::: PROVIDED ENTRIES
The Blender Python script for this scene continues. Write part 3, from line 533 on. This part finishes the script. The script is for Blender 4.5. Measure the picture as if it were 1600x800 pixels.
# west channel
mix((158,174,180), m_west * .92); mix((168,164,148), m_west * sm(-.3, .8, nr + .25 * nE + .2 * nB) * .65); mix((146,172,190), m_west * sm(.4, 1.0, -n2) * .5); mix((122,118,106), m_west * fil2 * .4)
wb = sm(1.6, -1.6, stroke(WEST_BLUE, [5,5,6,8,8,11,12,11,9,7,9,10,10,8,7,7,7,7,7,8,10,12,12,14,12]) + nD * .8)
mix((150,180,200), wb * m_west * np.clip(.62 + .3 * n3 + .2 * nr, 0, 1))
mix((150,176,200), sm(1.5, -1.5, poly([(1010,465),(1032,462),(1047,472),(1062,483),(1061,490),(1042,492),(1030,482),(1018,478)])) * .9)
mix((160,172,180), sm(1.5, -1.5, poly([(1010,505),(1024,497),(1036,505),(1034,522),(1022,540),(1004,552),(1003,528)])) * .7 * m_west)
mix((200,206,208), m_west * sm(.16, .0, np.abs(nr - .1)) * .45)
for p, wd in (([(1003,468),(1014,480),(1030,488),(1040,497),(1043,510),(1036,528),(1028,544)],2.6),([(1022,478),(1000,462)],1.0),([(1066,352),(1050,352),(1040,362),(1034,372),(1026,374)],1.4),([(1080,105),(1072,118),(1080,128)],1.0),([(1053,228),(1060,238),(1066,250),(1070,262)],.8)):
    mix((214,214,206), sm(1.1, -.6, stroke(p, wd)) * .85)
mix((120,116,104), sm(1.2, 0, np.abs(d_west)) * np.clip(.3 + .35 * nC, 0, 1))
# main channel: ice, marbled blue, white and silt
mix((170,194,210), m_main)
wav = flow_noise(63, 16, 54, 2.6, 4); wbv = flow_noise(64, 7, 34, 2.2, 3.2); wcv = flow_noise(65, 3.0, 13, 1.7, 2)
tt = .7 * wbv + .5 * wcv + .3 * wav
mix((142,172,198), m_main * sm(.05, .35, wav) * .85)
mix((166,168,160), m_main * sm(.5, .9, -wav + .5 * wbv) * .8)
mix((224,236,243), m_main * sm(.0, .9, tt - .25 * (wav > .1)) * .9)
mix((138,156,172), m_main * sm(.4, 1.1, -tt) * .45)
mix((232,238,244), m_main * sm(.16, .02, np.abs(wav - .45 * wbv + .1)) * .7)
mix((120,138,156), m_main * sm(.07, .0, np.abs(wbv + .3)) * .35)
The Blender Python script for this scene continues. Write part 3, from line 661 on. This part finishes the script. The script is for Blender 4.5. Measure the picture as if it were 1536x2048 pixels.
::::::
Reproduce the full listing above, character for character.

§ **EXPECTED ANSWER**
The Blender Python script for this scene continues. Write part 3, from line 533 on. This part finishes the script. The script is for Blender 4.5. Measure the picture as if it were 1600x800 pixels.
# west channel
mix((158,174,180), m_west * .92); mix((168,164,148), m_west * sm(-.3, .8, nr + .25 * nE + .2 * nB) * .65); mix((146,172,190), m_west * sm(.4, 1.0, -n2) * .5); mix((122,118,106), m_west * fil2 * .4)
wb = sm(1.6, -1.6, stroke(WEST_BLUE, [5,5,6,8,8,11,12,11,9,7,9,10,10,8,7,7,7,7,7,8,10,12,12,14,12]) + nD * .8)
mix((150,180,200), wb * m_west * np.clip(.62 + .3 * n3 + .2 * nr, 0, 1))
mix((150,176,200), sm(1.5, -1.5, poly([(1010,465),(1032,462),(1047,472),(1062,483),(1061,490),(1042,492),(1030,482),(1018,478)])) * .9)
mix((160,172,180), sm(1.5, -1.5, poly([(1010,505),(1024,497),(1036,505),(1034,522),(1022,540),(1004,552),(1003,528)])) * .7 * m_west)
mix((200,206,208), m_west * sm(.16, .0, np.abs(nr - .1)) * .45)
for p, wd in (([(1003,468),(1014,480),(1030,488),(1040,497),(1043,510),(1036,528),(1028,544)],2.6),([(1022,478),(1000,462)],1.0),([(1066,352),(1050,352),(1040,362),(1034,372),(1026,374)],1.4),([(1080,105),(1072,118),(1080,128)],1.0),([(1053,228),(1060,238),(1066,250),(1070,262)],.8)):
    mix((214,214,206), sm(1.1, -.6, stroke(p, wd)) * .85)
mix((120,116,104), sm(1.2, 0, np.abs(d_west)) * np.clip(.3 + .35 * nC, 0, 1))
# main channel: ice, marbled blue, white and silt
mix((170,194,210), m_main)
wav = flow_noise(63, 16, 54, 2.6, 4); wbv = flow_noise(64, 7, 34, 2.2, 3.2); wcv = flow_noise(65, 3.0, 13, 1.7, 2)
tt = .7 * wbv + .5 * wcv + .3 * wav
mix((142,172,198), m_main * sm(.05, .35, wav) * .85)
mix((166,168,160), m_main * sm(.5, .9, -wav + .5 * wbv) * .8)
mix((224,236,243), m_main * sm(.0, .9, tt - .25 * (wav > .1)) * .9)
mix((138,156,172), m_main * sm(.4, 1.1, -tt) * .45)
mix((232,238,244), m_main * sm(.16, .02, np.abs(wav - .45 * wbv + .1)) * .7)
mix((120,138,156), m_main * sm(.07, .0, np.abs(wbv + .3)) * .35)
The Blender Python script for this scene continues. Write part 3, from line 661 on. This part finishes the script. The script is for Blender 4.5. Measure the picture as if it were 1536x2048 pixels.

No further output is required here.